YOUR OBJECTIVE - Print exactly the lines from the first one down to the line that contains "return 306 +", both included, and skip the pictures.

COLLECTED MATERIAL -
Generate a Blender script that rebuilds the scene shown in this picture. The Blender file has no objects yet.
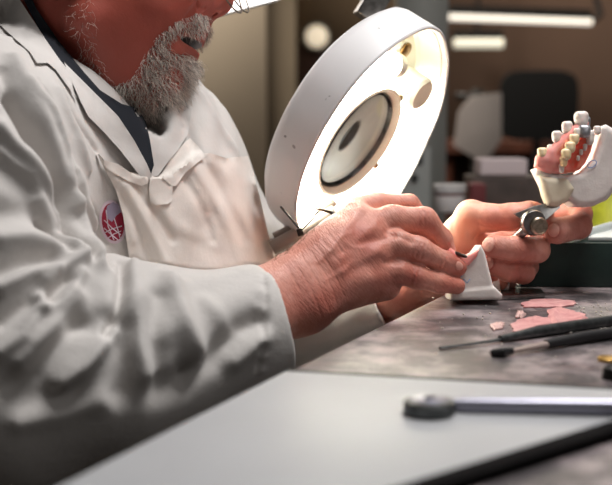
import bpy, bmesh, math, random
import numpy as np
import openvdb
from mathutils import Vector, Matrix
from mathutils.bvhtree import BVHTree
from mathutils.geometry import delaunay_2d_cdt

C = bpy.context.scene.collection
rng = np.random.default_rng(7)
random.seed(7)

# ------------------------------------------------------------------ camera
F = 1100.0
PITCH = math.radians(6.3)
CAM = np.array([0.0, 0.0, 0.914])
FWD = np.array([0, math.cos(PITCH), -math.sin(PITCH)])
UP = np.array([0, math.sin(PITCH), math.cos(PITCH)])
RT = np.array([1.0, 0, 0])
TABLE = 0.75

def P(px, py, d):
    """a point of the place, read off the photograph at distance d"""
    return CAM + d * (FWD + (px - 306) / F * RT - (py - 242.5) / F * UP)

def ray(px, py):
    v = FWD + (px - 306) / F * RT - (py - 242.5) / F * UP
    return v / np.linalg.norm(v)

def T(px, py, z=TABLE):
    """point of the horizontal plane at height z"""
    v = ray(px, py)
    return CAM + v * ((z - CAM[2]) / v[2])

def uv(v):
    q = np.asarray(v) - CAM
    d = q @ FWD
    return 306 + F * (q @ RT) / d, 242.5 - F * (q @ UP) / d, d

cam = bpy.data.cameras.new('camera')
cam.sensor_width = 36
cam.lens = F / 612 * 36
cam.dof.use_dof = True
cam.dof.focus_distance = 0.985
cam.dof.aperture_fstop = 6.0
cam.clip_start = 0.05
co = bpy.data.objects.new('camera', cam)
co.location = CAM
co.rotation_euler = (math.pi / 2 - PITCH, 0, 0)
C.objects.link(co)
bpy.context.scene.camera = co

# ------------------------------------------------------------------ materials
def lin(c):
    return tuple((x / 255 / 12.92) if x / 255 < .04045 else ((x / 255 + .055) / 1.055) ** 2.4 for x in c)

class NT:
    def __init__(s, name):
        s.m = bpy.data.materials.new(name); s.m.use_nodes = True
        s.t = s.m.node_tree; s.b = s.t.nodes['Principled BSDF']
    def n(s, kind, **kw):
        nd = s.t.nodes.new(kind)
        for k, v in kw.items():
            if k.startswith('i_'): nd.inputs[k[2:].replace('_', ' ')].default_value = v
            else: setattr(nd, k, v)
        return nd
    def l(s, a, b): s.t.links.new(a, b)
    def coords(s, scale=(1, 1, 1), rot=(0, 0, 0)):
        tc = s.n('ShaderNodeTexCoord'); mp = s.n('ShaderNodeMapping')
        mp.inputs['Scale'].default_value = scale; mp.inputs['Rotation'].default_value = rot
        s.l(tc.outputs['Object'], mp.inputs['Vector'])
        return mp.outputs['Vector']
    def noise(s, scale, vec=None, detail=3, rough=.55):
        nz = s.n('ShaderNodeTexNoise'); nz.inputs['Scale'].default_value = scale
        nz.inputs['Detail'].default_value = detail; nz.inputs['Roughness'].default_value = rough
        s.l(vec if vec is not None else s.coords(), nz.inputs['Vector'])
        return nz.outputs['Fac']
    def ramp(s, fac, stops):
        r = s.n('ShaderNodeValToRGB'); e = r.color_ramp.elements
        while len(e) < len(stops): e.new(.5)
        for i, (p, c) in enumerate(stops):
            e[i].position = p; e[i].color = (*lin(c), 1) if len(c) == 3 else c
        s.l(fac, r.inputs['Fac']); return r.outputs['Color']
    def mix(s, fac, a, b, mode='MIX'):
        m = s.n('ShaderNodeMix', data_type='RGBA', blend_type=mode)
        for sock, v in ((m.inputs[0], fac), (m.inputs[6], a), (m.inputs[7], b)):
            if hasattr(v, 'is_output'): s.l(v, sock)
            else: sock.default_value = v if not isinstance(v, tuple) else (*lin(v), 1)
        return m.outputs[2]
    def bump(s, h, strength=.3, dist=.001, prev=None):
        b = s.n('ShaderNodeBump'); b.inputs['Strength'].default_value = strength
        b.inputs['Distance'].default_value = dist
        s.l(h, b.inputs['Height'])
        if prev is not None: s.l(prev, b.inputs['Normal'])
        return b.outputs['Normal']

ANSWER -
Generate a Blender script that rebuilds the scene shown in this picture. The Blender file has no objects yet.
import bpy, bmesh, math, random
import numpy as np
import openvdb
from mathutils import Vector, Matrix
from mathutils.bvhtree import BVHTree
from mathutils.geometry import delaunay_2d_cdt

C = bpy.context.scene.collection
rng = np.random.default_rng(7)
random.seed(7)

# ------------------------------------------------------------------ camera
F = 1100.0
PITCH = math.radians(6.3)
CAM = np.array([0.0, 0.0, 0.914])
FWD = np.array([0, math.cos(PITCH), -math.sin(PITCH)])
UP = np.array([0, math.sin(PITCH), math.cos(PITCH)])
RT = np.array([1.0, 0, 0])
TABLE = 0.75

def P(px, py, d):
    """a point of the place, read off the photograph at distance d"""
    return CAM + d * (FWD + (px - 306) / F * RT - (py - 242.5) / F * UP)

def ray(px, py):
    v = FWD + (px - 306) / F * RT - (py - 242.5) / F * UP
    return v / np.linalg.norm(v)

def T(px, py, z=TABLE):
    """point of the horizontal plane at height z"""
    v = ray(px, py)
    return CAM + v * ((z - CAM[2]) / v[2])

def uv(v):
    q = np.asarray(v) - CAM
    d = q @ FWD
    return 306 + F * (q @ RT) / d, 242.5 - F * (q @ UP) / d, d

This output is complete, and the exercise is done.